━━━━━ RAW DATA ━━━━━

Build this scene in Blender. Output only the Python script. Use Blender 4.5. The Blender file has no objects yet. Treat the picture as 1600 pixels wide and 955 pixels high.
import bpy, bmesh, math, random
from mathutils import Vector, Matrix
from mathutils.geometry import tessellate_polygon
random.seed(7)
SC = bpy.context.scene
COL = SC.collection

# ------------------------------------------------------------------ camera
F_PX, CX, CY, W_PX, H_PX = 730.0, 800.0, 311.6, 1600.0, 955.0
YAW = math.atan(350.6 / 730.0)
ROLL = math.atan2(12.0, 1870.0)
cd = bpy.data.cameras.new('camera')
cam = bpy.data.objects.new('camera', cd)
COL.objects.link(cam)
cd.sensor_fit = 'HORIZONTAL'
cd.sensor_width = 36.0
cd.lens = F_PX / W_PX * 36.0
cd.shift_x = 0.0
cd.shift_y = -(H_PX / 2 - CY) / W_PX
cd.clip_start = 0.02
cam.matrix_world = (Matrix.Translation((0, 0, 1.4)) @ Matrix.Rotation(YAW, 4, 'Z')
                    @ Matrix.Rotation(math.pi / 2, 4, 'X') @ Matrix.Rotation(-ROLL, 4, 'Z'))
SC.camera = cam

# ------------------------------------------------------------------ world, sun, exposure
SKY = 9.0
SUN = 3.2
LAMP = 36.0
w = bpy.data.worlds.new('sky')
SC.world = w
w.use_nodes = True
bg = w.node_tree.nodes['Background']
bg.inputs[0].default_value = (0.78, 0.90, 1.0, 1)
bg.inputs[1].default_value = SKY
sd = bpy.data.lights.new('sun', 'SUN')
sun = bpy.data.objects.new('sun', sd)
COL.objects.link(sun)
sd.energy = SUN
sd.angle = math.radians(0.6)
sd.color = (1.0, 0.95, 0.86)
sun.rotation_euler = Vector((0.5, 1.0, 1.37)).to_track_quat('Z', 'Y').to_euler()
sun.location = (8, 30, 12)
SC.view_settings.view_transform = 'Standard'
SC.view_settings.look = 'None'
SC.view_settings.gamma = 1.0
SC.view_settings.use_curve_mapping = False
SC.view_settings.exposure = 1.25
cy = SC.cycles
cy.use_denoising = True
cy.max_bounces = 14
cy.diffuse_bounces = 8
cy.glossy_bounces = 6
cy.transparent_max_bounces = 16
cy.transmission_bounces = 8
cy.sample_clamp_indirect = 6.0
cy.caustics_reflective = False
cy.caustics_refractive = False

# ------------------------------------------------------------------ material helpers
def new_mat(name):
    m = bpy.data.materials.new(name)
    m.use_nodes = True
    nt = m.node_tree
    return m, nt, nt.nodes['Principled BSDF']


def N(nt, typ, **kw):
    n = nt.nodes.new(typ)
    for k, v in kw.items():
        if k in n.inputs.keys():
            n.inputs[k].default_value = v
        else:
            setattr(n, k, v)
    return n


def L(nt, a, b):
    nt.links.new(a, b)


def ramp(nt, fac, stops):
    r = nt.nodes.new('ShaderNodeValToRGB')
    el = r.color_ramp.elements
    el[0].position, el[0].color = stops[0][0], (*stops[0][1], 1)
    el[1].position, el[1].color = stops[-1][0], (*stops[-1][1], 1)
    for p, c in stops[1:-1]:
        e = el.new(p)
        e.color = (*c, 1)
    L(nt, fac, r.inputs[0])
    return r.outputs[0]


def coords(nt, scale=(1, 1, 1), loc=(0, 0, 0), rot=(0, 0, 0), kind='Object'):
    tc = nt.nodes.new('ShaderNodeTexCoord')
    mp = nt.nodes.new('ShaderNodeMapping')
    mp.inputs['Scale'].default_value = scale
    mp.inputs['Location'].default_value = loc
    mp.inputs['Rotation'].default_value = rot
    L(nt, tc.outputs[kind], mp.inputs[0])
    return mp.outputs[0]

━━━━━
━━━━━ RAW DATA ━━━━━

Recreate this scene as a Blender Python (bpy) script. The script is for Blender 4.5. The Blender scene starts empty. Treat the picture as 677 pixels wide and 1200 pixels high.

━━━━━
━━━━━ RAW DATA ━━━━━

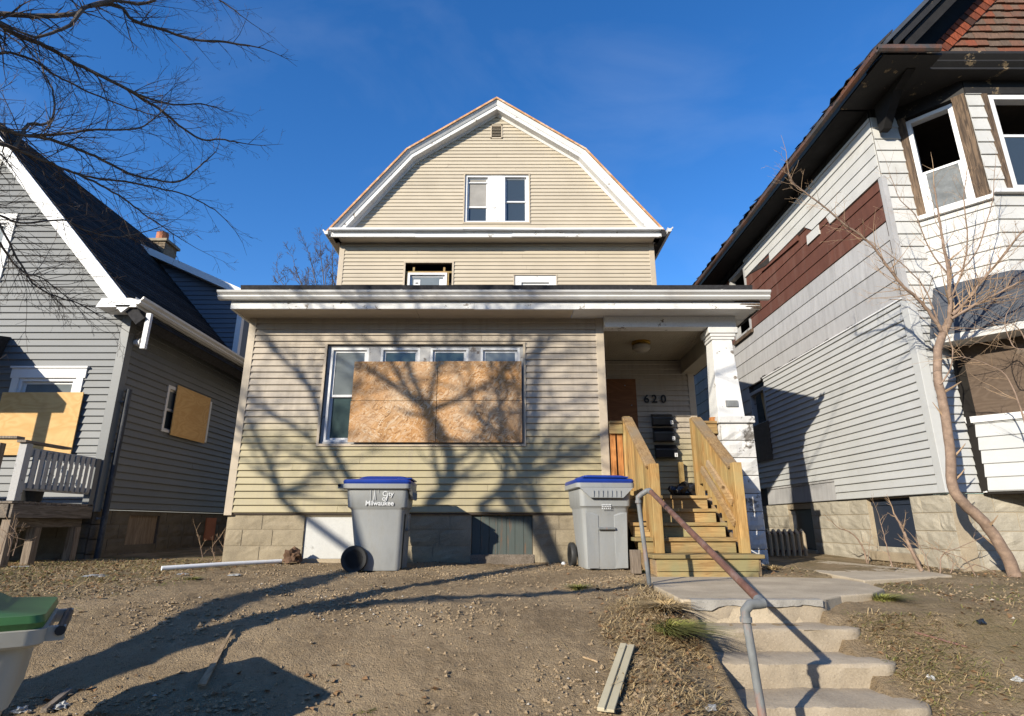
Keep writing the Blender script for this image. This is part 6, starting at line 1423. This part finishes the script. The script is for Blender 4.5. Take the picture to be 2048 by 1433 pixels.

━━━━━

- [INSTRUCTIONS FOR THE TASK]:
Repeat, character for character, the lines of the material above from the line with "Build this scene" through the line with "SC.camera = cam".

- [COMPLETE OUTPUT]:
Build this scene in Blender. Output only the Python script. Use Blender 4.5. The Blender file has no objects yet. Treat the picture as 1600 pixels wide and 955 pixels high.
import bpy, bmesh, math, random
from mathutils import Vector, Matrix
from mathutils.geometry import tessellate_polygon
random.seed(7)
SC = bpy.context.scene
COL = SC.collection

# ------------------------------------------------------------------ camera
F_PX, CX, CY, W_PX, H_PX = 730.0, 800.0, 311.6, 1600.0, 955.0
YAW = math.atan(350.6 / 730.0)
ROLL = math.atan2(12.0, 1870.0)
cd = bpy.data.cameras.new('camera')
cam = bpy.data.objects.new('camera', cd)
COL.objects.link(cam)
cd.sensor_fit = 'HORIZONTAL'
cd.sensor_width = 36.0
cd.lens = F_PX / W_PX * 36.0
cd.shift_x = 0.0
cd.shift_y = -(H_PX / 2 - CY) / W_PX
cd.clip_start = 0.02
cam.matrix_world = (Matrix.Translation((0, 0, 1.4)) @ Matrix.Rotation(YAW, 4, 'Z')
                    @ Matrix.Rotation(math.pi / 2, 4, 'X') @ Matrix.Rotation(-ROLL, 4, 'Z'))
SC.camera = cam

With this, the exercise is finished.